No, you say, Armstrong and Aldrin weren’t lost—they made it to the moon and back again. “One small step for man” and all that. What in the world is this Nixon video?

Turns out it is a fake, a deepfake, as we now call A.I.-manipulated media. MIT’s Center for Advanced Virtuality created the false Nixon video using an A.I. app that combines real footage with an actor’s reading of an unused speech that was actually prepared in case tragedy struck. The video, titled In the Event of Moon Disaster, was cooked up last year, but the MIT team put it online this week to mark the 51st anniversary of the July 20, 1969 moon landing.

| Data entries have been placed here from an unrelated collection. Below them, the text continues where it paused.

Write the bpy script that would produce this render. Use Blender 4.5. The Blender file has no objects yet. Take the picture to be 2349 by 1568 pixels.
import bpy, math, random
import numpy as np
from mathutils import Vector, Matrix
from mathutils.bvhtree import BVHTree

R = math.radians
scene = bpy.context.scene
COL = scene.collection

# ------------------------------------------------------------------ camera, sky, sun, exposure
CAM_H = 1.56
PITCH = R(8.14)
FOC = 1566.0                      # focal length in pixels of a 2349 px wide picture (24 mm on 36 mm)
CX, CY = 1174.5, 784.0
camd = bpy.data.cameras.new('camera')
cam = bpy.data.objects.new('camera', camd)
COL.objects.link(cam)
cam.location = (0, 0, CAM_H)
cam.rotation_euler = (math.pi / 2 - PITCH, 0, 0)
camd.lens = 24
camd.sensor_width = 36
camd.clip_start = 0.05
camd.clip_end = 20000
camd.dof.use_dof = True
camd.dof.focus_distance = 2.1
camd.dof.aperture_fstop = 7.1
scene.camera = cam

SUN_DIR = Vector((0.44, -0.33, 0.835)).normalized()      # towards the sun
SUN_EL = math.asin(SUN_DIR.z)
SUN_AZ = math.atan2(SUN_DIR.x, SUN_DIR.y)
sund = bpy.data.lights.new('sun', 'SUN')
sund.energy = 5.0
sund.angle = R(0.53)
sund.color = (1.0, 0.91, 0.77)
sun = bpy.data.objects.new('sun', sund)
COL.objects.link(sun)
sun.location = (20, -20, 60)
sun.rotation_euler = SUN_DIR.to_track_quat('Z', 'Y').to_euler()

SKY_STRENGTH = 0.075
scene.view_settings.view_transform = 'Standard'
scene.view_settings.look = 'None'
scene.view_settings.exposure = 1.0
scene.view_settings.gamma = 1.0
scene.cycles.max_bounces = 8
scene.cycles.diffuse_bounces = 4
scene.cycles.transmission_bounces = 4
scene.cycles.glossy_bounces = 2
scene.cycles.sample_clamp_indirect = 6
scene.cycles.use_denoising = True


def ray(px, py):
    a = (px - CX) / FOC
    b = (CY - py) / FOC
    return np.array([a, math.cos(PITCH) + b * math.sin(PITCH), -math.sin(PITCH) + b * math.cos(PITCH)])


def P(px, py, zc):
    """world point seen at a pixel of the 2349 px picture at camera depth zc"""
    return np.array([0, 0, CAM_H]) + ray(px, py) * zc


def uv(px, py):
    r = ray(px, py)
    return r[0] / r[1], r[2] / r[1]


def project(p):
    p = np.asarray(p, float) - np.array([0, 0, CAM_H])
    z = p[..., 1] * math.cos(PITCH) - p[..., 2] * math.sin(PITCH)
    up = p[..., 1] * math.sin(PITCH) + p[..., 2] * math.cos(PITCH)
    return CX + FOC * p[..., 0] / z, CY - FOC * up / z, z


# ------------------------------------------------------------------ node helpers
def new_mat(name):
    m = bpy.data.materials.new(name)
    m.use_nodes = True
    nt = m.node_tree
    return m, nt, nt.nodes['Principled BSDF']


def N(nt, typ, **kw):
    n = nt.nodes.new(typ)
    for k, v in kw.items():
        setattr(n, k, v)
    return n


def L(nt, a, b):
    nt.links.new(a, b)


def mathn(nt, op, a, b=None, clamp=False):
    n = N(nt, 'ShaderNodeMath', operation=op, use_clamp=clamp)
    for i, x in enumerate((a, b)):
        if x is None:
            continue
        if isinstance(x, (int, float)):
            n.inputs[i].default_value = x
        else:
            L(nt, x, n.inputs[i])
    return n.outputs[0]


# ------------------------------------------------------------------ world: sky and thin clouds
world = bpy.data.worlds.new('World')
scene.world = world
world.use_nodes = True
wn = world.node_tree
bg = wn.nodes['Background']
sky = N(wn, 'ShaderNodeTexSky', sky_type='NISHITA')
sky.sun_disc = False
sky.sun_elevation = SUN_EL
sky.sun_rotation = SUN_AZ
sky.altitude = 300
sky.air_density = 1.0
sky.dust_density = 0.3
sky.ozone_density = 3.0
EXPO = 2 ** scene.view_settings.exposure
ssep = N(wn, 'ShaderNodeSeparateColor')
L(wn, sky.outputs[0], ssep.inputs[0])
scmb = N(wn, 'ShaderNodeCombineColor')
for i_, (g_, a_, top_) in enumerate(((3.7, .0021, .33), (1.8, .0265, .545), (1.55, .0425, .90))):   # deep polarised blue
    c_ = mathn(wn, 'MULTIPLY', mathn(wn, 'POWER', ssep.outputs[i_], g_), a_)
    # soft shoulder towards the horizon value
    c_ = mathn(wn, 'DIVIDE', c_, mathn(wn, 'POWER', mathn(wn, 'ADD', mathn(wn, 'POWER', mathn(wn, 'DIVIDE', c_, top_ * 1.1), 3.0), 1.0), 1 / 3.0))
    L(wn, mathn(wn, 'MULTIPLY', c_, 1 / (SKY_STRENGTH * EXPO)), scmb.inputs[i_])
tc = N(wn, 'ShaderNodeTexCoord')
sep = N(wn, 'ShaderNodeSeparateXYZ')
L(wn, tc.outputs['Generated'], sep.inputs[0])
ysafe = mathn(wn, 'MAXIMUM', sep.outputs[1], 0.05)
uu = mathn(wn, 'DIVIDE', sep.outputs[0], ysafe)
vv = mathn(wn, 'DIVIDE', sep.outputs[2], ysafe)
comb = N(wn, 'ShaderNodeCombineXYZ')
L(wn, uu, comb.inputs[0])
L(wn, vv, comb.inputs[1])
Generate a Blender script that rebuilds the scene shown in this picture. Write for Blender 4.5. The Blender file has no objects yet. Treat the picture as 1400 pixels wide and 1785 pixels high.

The MIT team says it’s meant to serve as a warning of the coming wave of impressively realistic deepfake false videos about to hit us that use A.I. to convincingly reproduce the appearance and sound of real people (you may remember this deepfake of former President Obama from a few years ago).

“It’s our hope that this project will encourage the public to understand that manipulated media plays a significant role in our media landscape, and that with further understanding and diligence we can all reduce the likelihood of being unduly influenced by it,” project co-leader Halsey Burgund says in a statement accompanying the video.

But my fear is just the opposite. Making such a convincing false video is an encouraging road map for those who would pollute the public discourse with deepfake “evidence.” Reuters recently uncovered deepfake photos of a freelance op-ed writer who seemingly doesn’t exist, for instance. Strap in, it’s going to be a bumpy ride for the truth over the next few years.